Monnee Tong | Movers & Shakers 2024—Advocates

Monnee Tong’s career has been shaped by her passion for social justice, which carries through to her work as supervising librarian at San Diego Public Library.

CURRENT POSITION

Supervising Librarian, San Diego Public Library


DEGREE

MLIS, University of Washington, 2012


FAST FACT

Tong loves cats and was thrilled when Central Library staff created a San Diego Public Library Cat Calendar, featuring library staff’s cats photoshopped on San Diego libraries.


FOLLOW

sandiego.gov/missbreed


Photo by Tangerine Tree Photography

Righting Wrongs

Monnee Tong’s career has been shaped by her passion for social justice, which carries through to her work as supervising librarian at San Diego Public Library (SDPL). Previously an American Library Association Emerging Leader, Tong continues to defend civil liberties through professional advocacy and has created an ongoing paid internship program at the library for San Diego State University social work students. In 2019, she oversaw the university’s research into how libraries can address homelessness and combat the growing opioid epidemic through services to the community.

Recently, the California Senate Committee on Rules appointed her to the Advisory Committee for the California Civil Liberties Program, which funds educational projects about the Japanese American experience under the California State Library, based on her leadership of the groundbreaking program series “The Rebellious Miss Breed: San Diego Public Library and the Japanese American Incarceration.” The project focuses on former SDPL Director Breed’s efforts to battle systemic discrimination against Japanese Americans during World War II. Breed became distressed when San Diego Japanese American families were taken to internment camps, and she kept in contact with young library patrons who had been relocated, sending them reading materials and visiting them numerous times.

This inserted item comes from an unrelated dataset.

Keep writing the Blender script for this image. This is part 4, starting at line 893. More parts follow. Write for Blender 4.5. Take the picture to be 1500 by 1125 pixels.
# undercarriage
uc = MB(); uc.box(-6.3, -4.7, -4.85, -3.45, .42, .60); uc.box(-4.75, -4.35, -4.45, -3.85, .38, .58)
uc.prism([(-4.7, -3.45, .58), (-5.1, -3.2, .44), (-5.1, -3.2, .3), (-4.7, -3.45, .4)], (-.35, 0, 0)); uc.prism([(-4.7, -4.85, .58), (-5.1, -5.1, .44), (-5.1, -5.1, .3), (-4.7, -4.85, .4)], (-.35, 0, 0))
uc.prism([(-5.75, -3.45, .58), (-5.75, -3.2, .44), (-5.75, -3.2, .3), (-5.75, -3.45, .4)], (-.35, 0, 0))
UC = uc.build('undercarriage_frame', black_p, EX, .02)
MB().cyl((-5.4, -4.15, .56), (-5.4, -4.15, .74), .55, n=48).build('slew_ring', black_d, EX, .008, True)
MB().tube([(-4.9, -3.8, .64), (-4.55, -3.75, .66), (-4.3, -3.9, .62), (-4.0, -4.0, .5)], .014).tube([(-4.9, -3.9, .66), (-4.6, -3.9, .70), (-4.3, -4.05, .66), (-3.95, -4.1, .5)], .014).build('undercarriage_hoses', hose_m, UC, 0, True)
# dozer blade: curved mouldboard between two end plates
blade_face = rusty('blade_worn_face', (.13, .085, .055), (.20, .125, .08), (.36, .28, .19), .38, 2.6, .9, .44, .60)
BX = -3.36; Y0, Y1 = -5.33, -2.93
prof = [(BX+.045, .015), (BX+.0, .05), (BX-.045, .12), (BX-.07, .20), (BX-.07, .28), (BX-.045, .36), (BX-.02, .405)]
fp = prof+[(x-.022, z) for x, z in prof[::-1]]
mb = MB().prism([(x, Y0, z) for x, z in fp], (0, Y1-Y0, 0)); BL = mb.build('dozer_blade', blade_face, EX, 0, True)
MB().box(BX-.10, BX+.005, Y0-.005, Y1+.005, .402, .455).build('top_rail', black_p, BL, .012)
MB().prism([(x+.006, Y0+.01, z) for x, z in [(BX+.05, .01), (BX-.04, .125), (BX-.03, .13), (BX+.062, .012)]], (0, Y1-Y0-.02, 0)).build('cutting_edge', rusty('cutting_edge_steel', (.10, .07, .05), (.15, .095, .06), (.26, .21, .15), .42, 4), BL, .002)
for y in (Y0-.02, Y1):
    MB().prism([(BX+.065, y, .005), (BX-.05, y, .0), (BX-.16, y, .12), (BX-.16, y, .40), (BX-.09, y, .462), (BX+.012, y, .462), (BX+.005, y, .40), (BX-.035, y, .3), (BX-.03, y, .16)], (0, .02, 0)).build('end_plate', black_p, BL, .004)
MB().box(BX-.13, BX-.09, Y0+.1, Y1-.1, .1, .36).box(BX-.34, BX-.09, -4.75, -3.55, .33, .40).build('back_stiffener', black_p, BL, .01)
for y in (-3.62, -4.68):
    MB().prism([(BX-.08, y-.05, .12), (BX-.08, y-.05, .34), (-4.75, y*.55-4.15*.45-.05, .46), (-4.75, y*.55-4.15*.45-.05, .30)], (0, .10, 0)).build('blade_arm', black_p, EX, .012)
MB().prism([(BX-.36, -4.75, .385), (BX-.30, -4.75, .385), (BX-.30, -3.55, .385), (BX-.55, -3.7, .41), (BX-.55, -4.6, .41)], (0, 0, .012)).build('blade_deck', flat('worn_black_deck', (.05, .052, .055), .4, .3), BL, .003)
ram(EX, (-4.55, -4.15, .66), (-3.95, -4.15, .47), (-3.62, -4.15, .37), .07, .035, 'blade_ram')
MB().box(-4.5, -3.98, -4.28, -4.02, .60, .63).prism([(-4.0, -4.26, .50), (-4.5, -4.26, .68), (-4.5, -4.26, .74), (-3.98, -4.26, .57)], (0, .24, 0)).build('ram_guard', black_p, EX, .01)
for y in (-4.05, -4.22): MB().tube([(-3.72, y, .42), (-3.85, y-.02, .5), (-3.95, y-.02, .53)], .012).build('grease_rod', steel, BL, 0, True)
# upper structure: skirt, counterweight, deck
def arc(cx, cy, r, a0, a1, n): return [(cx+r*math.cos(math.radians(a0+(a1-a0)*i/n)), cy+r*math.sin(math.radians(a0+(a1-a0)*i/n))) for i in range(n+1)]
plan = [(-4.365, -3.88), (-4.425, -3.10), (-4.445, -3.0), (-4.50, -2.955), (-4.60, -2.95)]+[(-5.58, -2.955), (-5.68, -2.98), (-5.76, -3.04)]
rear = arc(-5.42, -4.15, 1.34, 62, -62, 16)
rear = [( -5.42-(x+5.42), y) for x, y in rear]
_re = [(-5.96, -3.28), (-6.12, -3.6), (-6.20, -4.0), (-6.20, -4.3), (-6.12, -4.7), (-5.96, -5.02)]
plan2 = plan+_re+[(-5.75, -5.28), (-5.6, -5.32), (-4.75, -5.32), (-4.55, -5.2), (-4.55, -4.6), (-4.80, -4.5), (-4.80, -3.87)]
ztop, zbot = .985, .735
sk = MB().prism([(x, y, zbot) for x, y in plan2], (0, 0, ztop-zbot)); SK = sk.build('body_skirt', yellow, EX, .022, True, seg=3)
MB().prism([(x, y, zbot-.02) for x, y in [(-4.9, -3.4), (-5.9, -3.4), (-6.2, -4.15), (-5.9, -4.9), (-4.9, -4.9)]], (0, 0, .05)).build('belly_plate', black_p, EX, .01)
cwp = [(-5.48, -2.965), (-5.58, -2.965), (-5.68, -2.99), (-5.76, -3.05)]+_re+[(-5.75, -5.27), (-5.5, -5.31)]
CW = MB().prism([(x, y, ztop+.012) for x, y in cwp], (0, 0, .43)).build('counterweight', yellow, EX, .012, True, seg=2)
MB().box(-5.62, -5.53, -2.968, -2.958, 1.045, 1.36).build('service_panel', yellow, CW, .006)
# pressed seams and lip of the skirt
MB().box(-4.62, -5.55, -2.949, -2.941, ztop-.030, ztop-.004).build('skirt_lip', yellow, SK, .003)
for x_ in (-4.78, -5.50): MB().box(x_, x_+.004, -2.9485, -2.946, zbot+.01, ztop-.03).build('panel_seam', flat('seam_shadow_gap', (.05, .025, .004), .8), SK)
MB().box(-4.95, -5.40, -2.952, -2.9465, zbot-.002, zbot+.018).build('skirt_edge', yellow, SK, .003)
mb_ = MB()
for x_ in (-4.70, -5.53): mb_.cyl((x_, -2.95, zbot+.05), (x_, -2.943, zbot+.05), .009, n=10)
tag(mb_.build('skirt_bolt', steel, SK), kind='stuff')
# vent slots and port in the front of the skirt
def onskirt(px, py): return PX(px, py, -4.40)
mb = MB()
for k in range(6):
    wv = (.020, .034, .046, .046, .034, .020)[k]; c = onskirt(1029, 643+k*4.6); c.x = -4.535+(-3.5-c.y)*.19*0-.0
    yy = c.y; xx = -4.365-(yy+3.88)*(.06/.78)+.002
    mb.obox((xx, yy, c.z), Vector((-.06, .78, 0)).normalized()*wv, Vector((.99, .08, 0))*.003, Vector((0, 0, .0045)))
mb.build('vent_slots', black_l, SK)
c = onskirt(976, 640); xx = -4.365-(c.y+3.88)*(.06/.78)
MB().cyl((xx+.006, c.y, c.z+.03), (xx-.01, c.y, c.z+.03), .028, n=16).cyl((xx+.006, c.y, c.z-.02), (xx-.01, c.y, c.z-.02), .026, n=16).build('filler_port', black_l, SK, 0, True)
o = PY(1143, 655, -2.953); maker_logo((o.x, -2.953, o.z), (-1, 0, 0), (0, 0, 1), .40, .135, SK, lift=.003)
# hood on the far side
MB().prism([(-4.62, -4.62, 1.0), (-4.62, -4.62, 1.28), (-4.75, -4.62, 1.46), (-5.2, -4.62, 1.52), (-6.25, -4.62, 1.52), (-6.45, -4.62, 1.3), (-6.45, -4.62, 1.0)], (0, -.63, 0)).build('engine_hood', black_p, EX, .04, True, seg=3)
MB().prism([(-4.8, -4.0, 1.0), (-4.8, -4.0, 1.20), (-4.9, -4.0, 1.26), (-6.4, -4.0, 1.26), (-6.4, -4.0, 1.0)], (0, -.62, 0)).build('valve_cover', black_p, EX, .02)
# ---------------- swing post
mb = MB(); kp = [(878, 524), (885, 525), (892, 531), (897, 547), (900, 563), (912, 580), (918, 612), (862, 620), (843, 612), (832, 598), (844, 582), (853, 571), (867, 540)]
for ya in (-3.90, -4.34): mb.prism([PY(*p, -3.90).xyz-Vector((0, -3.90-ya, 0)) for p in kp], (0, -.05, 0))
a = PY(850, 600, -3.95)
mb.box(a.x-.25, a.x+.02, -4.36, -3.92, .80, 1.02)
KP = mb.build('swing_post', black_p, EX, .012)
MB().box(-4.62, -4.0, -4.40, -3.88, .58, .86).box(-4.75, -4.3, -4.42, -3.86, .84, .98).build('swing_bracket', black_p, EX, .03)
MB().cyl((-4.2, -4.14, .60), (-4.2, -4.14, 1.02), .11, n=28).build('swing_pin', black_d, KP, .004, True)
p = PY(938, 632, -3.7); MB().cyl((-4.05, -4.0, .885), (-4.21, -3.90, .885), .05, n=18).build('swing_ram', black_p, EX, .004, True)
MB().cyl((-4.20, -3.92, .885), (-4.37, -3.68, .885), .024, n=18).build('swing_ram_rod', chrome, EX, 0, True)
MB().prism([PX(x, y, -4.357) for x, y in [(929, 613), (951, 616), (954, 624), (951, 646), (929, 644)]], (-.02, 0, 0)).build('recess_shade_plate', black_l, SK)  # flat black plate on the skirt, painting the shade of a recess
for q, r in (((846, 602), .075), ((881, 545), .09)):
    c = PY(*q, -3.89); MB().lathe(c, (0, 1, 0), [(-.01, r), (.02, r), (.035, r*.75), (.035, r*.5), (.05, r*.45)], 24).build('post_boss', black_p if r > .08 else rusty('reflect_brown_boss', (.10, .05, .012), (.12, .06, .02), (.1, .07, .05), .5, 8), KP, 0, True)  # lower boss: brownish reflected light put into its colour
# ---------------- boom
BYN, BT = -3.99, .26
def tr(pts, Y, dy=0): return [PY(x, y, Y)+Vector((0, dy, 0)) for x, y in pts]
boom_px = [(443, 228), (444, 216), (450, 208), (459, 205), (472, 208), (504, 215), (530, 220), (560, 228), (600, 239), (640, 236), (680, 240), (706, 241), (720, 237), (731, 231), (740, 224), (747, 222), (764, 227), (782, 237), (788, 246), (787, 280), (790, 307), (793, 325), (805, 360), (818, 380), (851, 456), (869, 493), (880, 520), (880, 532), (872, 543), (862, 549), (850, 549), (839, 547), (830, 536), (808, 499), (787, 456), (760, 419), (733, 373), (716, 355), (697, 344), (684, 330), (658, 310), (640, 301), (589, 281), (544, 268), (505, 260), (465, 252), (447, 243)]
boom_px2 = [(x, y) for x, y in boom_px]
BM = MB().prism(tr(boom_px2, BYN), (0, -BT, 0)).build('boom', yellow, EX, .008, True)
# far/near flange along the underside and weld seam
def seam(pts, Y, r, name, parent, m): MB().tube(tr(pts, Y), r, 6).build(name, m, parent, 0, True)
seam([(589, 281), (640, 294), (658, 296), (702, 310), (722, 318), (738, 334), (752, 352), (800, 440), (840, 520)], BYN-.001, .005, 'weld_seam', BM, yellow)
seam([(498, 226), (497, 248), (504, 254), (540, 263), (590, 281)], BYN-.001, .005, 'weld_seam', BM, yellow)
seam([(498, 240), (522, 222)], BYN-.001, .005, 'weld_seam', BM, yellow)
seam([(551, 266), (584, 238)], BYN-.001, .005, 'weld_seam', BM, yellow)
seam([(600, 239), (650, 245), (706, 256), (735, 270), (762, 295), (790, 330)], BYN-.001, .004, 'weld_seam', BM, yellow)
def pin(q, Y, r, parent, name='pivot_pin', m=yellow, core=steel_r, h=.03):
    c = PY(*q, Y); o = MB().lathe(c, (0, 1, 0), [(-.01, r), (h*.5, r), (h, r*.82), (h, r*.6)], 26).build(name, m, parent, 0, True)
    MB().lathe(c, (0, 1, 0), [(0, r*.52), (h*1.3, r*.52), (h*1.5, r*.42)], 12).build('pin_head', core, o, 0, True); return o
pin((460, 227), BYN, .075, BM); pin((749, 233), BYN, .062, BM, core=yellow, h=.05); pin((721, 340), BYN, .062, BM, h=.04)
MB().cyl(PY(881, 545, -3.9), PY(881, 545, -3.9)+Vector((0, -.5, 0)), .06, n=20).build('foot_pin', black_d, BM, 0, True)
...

Breed also published articles and wrote letters to Congress protesting President Franklin Delano Roosevelt’s internment policy.

Tong secured $20,000 to create a program series honoring Breed’s efforts and initiated the annual Clara Breed Civil Liberties Program, which has featured Oscar Award–nominated independent filmmaker and University of California, Los Angeles (UCLA) professor Renee Tajima-Peña; award-winning journalist and UC Berkeley professor Shereen Marisol Meraji; and Kumeyaay Community College president Dr. Stan Rodriguez. In the course of her research, Tong discovered that the San Diego City Council 1942 internment resolution had never been repealed; with her leadership, the library collaborated with city council to repeal the old resolution and pass a new one in solidarity, including an official apology to those affected for the city’s failure to support them at the time. The council further made a formal apology to the Japanese American community as a whole, acknowledging the library’s key advocacy.

Tong believes that “the untold stories and histories of our community deserve a platform and a place at the library so we can learn about others and learn about ourselves. Making space for more voices in library programming and collections is a top priority in my work.”